WHAT THE TASK REQUIRES: Sort through the data and copy the lines holding the word "NAVYK".

GIVEN MATERIAL:
.....
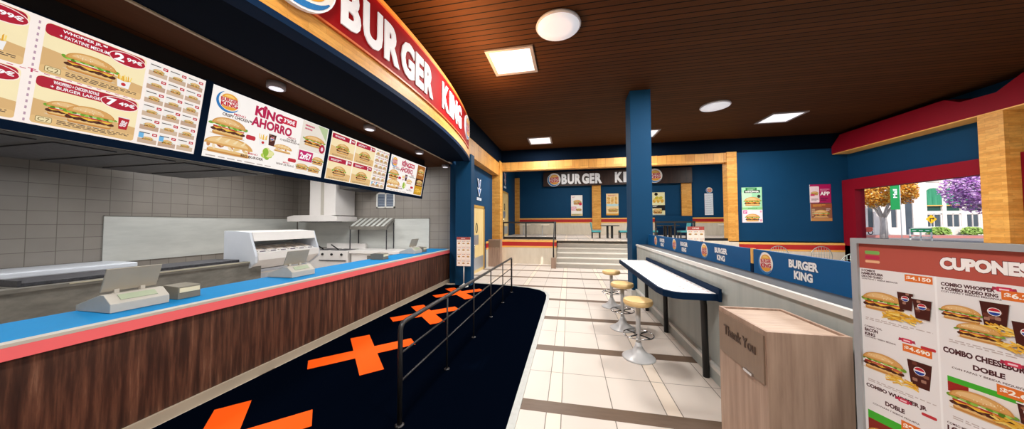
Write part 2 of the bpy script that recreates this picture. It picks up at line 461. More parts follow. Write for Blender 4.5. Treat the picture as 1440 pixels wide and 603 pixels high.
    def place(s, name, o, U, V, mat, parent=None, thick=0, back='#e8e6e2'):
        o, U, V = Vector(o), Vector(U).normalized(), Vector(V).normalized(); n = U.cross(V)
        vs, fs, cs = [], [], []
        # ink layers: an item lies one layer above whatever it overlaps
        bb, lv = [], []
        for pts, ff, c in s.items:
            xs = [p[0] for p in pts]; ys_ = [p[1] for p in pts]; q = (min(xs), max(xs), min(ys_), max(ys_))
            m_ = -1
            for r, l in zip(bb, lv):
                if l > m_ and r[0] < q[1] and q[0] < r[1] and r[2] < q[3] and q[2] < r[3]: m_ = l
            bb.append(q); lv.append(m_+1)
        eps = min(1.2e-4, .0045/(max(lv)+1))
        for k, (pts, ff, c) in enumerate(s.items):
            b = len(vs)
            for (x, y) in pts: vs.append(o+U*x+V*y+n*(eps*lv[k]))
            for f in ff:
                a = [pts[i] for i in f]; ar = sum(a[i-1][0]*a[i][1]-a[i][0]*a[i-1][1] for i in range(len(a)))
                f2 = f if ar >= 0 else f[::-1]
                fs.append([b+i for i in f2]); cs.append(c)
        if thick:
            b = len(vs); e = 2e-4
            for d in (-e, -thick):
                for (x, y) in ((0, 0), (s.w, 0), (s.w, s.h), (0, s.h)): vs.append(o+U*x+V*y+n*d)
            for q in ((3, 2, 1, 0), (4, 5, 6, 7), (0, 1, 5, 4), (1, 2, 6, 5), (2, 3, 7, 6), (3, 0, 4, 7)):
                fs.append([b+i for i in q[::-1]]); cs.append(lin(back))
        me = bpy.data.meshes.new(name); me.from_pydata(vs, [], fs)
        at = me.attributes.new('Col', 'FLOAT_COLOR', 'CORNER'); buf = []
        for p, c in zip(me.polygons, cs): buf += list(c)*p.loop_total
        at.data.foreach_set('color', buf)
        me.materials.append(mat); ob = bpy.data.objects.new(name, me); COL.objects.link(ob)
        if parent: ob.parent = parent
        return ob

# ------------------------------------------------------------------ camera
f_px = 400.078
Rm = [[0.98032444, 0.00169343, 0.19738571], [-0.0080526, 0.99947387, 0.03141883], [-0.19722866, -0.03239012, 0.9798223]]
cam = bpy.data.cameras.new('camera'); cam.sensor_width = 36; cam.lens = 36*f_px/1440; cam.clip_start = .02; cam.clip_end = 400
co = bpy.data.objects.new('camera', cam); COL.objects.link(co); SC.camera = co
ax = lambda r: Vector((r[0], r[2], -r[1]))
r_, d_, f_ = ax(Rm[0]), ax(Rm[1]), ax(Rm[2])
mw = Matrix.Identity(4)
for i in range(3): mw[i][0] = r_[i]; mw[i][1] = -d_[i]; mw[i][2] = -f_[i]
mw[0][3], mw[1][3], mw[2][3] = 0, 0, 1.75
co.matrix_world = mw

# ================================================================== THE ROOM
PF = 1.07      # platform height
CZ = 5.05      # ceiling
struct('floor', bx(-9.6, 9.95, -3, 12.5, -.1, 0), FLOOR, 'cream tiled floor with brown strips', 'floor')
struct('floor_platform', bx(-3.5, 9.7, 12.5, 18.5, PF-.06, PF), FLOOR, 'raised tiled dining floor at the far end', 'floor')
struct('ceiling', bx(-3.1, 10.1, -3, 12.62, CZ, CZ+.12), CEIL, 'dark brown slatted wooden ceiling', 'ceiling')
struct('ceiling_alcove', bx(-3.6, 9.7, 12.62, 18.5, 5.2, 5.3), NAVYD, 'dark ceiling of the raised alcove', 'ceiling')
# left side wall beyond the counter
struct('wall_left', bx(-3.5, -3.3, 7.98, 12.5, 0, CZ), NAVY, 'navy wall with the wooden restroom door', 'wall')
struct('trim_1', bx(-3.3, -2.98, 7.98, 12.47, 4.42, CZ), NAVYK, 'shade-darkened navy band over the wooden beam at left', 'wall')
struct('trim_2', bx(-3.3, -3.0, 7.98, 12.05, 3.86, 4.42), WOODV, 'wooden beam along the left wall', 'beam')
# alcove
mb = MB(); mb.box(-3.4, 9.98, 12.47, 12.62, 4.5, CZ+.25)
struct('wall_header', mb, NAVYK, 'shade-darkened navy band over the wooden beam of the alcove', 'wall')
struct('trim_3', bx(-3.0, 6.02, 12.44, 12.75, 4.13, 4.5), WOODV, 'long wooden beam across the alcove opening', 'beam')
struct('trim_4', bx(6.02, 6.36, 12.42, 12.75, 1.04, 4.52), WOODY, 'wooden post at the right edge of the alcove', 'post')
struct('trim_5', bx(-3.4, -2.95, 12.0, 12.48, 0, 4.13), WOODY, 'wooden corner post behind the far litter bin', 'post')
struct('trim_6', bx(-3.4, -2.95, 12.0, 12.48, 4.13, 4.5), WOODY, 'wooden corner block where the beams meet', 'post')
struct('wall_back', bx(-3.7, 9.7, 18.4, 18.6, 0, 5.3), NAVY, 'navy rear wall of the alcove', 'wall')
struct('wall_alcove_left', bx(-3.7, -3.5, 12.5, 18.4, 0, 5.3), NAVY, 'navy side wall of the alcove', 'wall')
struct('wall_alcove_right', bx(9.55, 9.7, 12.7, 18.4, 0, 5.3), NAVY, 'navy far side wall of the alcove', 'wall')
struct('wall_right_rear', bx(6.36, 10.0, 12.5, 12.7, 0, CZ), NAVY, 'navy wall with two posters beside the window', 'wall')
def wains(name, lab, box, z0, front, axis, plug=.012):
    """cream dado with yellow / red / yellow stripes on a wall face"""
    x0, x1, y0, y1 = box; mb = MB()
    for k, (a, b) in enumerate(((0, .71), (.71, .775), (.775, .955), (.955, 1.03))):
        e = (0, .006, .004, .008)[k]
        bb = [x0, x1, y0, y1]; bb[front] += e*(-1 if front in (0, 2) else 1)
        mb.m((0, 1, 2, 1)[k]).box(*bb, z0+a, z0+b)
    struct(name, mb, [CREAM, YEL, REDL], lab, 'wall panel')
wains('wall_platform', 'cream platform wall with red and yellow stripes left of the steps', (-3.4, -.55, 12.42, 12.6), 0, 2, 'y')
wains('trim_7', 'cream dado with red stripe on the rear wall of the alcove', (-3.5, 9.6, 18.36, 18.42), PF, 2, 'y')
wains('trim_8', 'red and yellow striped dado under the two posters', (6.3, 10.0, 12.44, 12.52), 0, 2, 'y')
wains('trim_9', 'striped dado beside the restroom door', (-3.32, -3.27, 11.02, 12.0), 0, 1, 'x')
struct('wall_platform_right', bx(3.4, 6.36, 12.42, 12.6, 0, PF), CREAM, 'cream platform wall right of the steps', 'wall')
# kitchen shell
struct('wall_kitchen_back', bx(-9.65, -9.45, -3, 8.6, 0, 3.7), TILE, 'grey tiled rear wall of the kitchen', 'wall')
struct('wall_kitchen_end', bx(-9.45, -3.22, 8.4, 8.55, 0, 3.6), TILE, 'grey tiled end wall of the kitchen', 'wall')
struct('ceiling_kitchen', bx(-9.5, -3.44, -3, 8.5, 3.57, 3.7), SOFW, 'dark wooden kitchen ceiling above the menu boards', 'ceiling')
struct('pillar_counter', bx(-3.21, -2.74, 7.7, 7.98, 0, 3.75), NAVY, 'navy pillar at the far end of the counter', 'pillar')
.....
EXERCISE ANSWER:
struct('trim_1', bx(-3.3, -2.98, 7.98, 12.47, 4.42, CZ), NAVYK, 'shade-darkened navy band over the wooden beam at left', 'wall')
struct('wall_header', mb, NAVYK, 'shade-darkened navy band over the wooden beam of the alcove', 'wall')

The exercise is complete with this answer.